Sunday, 7 October 2012

Where in the World?

A facet of article writing that as so far escaped my attention is travel writing. My illogical mind had decreed that because I've never ventured abroad no-one will be interested in what I have to say (don't start Mr Whaley  -  I know, I know!) Now, as anyone who is a serious, professional writer will know, this is not the attitude to take. Theoretically, a writer can turn their hand to any writing they so wish and, in fact, should be able to adapt their writing style to any given publication. It's what they/we do on a daily basis - or should be. So what stops us?
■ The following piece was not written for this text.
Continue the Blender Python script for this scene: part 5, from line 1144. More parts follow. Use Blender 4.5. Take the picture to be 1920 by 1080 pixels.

I think fear of the unknown is a big issue - can you write in an accurate, engaging and authoritative manner about a subject you are not an expert on? Of course, the answer I hope to hear is a resounding YES! The answer should be positive as you can research a subject and find out about it from the Internet (but be very carefully about the authenticity of the sites you use,) experts who do know what they are talking about and members of the public who have experienced or know about what you are writing about. The range of topics and themes is endless!

So, I intend to remedy this sorry state of affairs and write about places I do know about or places other people know about. For me, this means places in the UK - but there is nothing to stop me (or you) from interviewing someone who has been abroad and writing about their experiences is there?